Enhanced shuffled frog leaping algorithm with improved local exploration and energy-biased load reduction phase for load balancing of gateways in WSNs

Abstract

Abstract Wireless sensor networks (WSNs) have grown widely due to their application in various domains, such as surveillance, healthcare, telecommunication, etc. In WSNs, there is a necessity to design energy-efficient algorithms for different purposes. Load balancing of gateways in cluster-based WSNs is necessary to maximize the lifetime of a network. Shuffled frog leaping algorithm (SFLA) is a popular heuristic algorithm that incorporates a deterministic approach. Performance of any heuristic algorithm depends on its exploration and exploitation capability.
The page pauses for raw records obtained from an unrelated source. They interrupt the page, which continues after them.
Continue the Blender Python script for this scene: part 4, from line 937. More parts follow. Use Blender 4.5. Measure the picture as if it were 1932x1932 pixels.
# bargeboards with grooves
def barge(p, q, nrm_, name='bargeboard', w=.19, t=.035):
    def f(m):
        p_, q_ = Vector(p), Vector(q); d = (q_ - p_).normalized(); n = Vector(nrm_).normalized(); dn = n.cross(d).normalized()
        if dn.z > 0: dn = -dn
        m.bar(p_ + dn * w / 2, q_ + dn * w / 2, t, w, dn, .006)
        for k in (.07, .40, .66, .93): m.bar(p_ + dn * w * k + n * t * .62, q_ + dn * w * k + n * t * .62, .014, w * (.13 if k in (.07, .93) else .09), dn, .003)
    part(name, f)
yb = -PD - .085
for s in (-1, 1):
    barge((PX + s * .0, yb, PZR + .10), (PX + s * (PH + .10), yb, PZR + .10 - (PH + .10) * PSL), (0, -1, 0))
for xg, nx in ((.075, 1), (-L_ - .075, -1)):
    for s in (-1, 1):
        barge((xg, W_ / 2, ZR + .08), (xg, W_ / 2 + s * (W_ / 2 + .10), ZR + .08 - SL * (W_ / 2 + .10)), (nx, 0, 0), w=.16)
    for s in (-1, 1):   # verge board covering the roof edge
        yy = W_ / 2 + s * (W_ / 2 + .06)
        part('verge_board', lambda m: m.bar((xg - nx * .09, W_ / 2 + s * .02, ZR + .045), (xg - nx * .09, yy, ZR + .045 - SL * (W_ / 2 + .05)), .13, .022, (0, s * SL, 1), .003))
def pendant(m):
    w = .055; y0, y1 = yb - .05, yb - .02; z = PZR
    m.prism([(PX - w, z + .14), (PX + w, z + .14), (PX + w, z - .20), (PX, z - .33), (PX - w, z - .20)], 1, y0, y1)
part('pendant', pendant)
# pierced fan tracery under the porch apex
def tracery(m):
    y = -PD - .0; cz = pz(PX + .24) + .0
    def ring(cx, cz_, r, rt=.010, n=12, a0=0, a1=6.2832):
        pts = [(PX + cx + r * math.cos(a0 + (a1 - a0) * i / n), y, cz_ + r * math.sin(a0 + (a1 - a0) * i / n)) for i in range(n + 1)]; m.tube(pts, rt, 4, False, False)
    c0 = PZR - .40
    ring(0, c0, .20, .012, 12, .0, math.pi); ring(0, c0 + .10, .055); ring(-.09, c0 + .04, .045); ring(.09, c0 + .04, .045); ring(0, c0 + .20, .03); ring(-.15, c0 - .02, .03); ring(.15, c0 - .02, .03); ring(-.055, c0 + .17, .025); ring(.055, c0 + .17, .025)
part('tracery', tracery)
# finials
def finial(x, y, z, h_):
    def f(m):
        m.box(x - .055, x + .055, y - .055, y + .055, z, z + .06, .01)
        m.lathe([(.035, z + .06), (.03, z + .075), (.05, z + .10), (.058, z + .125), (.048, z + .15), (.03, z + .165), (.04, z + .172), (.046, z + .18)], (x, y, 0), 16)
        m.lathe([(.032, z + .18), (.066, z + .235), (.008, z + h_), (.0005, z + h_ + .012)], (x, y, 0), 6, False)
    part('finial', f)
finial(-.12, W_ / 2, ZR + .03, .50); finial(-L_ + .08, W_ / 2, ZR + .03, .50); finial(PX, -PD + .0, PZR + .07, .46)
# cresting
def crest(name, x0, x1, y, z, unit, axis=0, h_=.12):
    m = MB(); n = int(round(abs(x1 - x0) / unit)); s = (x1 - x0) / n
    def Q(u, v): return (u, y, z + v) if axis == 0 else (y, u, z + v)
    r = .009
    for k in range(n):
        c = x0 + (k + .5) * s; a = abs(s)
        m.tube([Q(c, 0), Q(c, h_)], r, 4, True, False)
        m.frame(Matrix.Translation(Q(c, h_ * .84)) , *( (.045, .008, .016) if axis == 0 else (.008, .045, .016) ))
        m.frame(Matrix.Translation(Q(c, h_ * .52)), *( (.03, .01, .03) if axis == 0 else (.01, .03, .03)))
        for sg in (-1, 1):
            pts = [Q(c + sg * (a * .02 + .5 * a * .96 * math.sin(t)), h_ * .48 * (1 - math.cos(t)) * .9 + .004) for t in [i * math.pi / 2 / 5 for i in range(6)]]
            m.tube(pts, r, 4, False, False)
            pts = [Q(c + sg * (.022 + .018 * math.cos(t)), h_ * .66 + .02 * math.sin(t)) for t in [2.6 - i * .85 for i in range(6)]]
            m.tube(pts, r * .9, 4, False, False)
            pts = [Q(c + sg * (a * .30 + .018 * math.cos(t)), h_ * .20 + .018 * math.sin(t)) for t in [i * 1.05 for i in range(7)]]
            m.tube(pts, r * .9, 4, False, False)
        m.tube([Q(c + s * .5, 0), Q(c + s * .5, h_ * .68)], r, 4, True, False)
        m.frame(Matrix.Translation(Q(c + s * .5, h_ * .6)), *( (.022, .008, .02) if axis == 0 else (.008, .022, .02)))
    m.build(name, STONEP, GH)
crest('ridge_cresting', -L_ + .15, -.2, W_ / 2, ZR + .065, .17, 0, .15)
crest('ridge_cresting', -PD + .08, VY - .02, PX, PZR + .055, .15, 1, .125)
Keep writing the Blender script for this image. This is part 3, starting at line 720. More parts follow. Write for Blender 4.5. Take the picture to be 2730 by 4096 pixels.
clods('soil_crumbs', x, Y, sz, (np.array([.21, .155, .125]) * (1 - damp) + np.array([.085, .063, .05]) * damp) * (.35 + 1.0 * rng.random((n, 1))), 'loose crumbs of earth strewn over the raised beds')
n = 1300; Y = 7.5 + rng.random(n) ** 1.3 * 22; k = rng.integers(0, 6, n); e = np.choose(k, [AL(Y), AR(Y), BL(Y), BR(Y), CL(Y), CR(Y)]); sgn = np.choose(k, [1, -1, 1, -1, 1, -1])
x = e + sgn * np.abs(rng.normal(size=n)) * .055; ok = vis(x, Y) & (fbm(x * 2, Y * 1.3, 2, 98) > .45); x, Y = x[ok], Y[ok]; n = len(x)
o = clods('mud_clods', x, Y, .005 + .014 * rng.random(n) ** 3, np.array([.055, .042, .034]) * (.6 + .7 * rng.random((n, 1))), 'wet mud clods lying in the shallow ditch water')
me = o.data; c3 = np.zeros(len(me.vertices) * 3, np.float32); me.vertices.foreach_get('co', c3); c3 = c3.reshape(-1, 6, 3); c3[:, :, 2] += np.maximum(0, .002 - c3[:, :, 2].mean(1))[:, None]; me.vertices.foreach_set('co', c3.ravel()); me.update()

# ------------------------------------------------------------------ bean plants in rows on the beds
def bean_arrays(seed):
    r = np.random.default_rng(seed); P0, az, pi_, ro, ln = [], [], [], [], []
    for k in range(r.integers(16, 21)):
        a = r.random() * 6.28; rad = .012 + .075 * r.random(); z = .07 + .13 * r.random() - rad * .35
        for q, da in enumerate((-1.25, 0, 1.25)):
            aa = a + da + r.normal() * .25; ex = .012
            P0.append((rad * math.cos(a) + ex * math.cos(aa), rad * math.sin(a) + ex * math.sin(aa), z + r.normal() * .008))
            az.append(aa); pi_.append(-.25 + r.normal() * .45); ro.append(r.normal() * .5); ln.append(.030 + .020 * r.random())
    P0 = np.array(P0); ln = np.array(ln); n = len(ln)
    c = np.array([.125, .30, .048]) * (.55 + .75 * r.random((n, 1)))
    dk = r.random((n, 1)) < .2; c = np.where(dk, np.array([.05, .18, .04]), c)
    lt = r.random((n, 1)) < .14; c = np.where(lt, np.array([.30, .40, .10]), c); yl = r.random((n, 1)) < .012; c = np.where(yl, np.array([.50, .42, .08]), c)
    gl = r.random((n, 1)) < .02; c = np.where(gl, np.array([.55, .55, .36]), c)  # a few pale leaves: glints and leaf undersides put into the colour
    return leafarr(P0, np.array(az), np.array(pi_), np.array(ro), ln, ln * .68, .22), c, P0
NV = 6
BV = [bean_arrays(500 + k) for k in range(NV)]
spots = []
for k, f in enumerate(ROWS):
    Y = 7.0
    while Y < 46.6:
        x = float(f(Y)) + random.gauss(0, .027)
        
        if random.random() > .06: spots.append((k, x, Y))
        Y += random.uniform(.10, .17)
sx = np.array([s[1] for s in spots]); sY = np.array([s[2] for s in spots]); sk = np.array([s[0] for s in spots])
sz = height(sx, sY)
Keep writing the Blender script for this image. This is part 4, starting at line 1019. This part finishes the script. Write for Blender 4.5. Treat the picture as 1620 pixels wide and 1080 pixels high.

The main contribution of this article is an enhanced SFLA with improved local search capability. Three strategies are tested to enhance the local search capability of SFLA to improve the load balancing of gateways in WSNs. The first proposed approach is deterministic in which the participation of the global best solution in information exchange is increased. The next two variations reduces the deterministic approach in the local search component of SFLA by introducing probability-based selection of frogs for information exchange. All three strategies improved the success of local search. Second contribution of article is increased lifetime of gateways in WSNs with a novel energy-biased load reduction phase introduced after the information exchange step. The proposed algorithm is tested with 15 datasets of varying areas of deployment, number of sensors and number of gateways. Proposed ESFLA-RW variation shows significant improvement over other variations in terms of successful local explorations, best fitness values, average fitness values and convergence rate for all datasets. Obtained results of proposed ESFLA-RW are significantly better in terms of network energy consumption, load balancing, first gateway die and network life. The proposed variations are tested to check the effect of various algorithm-specific parameters namely frog population size, probability of information exchange and probability of energy-biased load reduction phase. Higher population size and probabilities give better solutions and convergence rate.